Dans les meilleures conditions d'observation d'ailleurs, ces bénévoles interprètes ne pouvaient surprendre, voire suivre, que les tics et ce qui s'extériorise de la vie populaire. Or, quelques vues en plongée, quelques bribes de conversation ne sauraient suffire.

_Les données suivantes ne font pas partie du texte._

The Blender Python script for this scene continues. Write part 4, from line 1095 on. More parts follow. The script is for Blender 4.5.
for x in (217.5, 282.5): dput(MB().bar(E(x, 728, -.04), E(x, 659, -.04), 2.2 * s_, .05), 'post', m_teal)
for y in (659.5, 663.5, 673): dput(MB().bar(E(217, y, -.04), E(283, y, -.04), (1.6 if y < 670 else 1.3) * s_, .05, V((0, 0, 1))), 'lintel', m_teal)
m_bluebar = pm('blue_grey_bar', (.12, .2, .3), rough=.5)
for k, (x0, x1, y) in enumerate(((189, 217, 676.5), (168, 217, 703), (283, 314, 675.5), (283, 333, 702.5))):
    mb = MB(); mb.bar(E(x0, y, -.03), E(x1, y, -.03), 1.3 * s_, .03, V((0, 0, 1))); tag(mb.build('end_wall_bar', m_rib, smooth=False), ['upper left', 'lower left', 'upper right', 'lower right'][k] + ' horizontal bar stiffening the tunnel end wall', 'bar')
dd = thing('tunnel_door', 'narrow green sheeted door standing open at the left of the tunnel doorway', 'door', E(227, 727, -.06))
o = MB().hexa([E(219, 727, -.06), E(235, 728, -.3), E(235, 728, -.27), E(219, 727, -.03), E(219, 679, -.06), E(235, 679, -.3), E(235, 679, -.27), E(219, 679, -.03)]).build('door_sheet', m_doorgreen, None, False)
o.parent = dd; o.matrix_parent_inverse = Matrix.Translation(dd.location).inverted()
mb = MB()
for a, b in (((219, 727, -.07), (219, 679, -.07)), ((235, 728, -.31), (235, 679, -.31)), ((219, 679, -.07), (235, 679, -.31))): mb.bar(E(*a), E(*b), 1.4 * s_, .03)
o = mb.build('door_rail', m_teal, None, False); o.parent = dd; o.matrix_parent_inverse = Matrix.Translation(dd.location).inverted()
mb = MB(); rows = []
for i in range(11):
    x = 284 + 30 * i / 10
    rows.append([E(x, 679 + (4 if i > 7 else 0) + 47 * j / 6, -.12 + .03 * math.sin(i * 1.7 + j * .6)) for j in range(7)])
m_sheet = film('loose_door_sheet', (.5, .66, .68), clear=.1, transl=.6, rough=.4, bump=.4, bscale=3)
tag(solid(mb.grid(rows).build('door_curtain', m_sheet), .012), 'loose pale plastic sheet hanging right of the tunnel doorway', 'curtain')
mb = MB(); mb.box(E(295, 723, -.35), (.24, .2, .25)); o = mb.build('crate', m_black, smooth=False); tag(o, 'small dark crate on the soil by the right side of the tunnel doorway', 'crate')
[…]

On dira : Mais on a cité des noms, et chaque jour la liste s'allonge… Aux côtés de Thérive et Lemonnier, il y avait déjà, dès les premiers mois, les Paul Brulat, Louis La Gauche, Léon Frapié, Joseph Jolinon, Léon Deffoux, Noël Sabord, Frédéric Lefèvre, cent autres… Qu'est-ce que cela prouve ? Le Prix populiste couronna Eugène Dabit, Jules Romains, Jean Pallu, Henri Pollès ; mais il est un prix parmi mille autres, et, pas plus que les autres, il n'a rénové ni vivifié le roman français. Demain on pourra décerner la palme à M. Maxence Van der Meersch pour son roman Quand les sirènes se taisent, cela ne sera pas plus décisif pour les lettres françaises que les chefs du mouvement espéraient pourtant ressusciter.

En définitive, le populisme, malgré ses lettres de noblesse (du latin populus, s.v.p. !), est surtout un adjectif qualificatif appliqué à tout propos et souvent hors de propos. Mais ne soyons pas injuste. Il y a au moins un fait qui prêche en faveur du populisme. Il a permis aux écrivains qui se disent eux-mêmes « prolétariens » de se grouper entre eux. Les premiers groupements d'auteurs prolétariens sont venus, en effet, en réaction contre lui. Le populisme venait avec des mines patelines ou pataudes : « Nous allons parler des pauvres, des humbles. La vie des petites gens, qui sont la masse, compte des drames, et il y a matière chez le peuple à de belles études psychologiques ». Tout le monde semblait oublier que le peuple, autrefois illettré, avait appris à lire, et que, non content de rester le gros public consommant l'imprimé, il voulait avoir, lui aussi, voix au chapitre. N'était-ce pas à ceux de cette classe d'en bas qui écrivaient, de parler, de s'exprimer, de dire leurs aspirations, leurs révoltes, leurs espoirs, leur vie ?

« On n'est jamais si bien servi que par soi-même », dit le vieil adage populaire.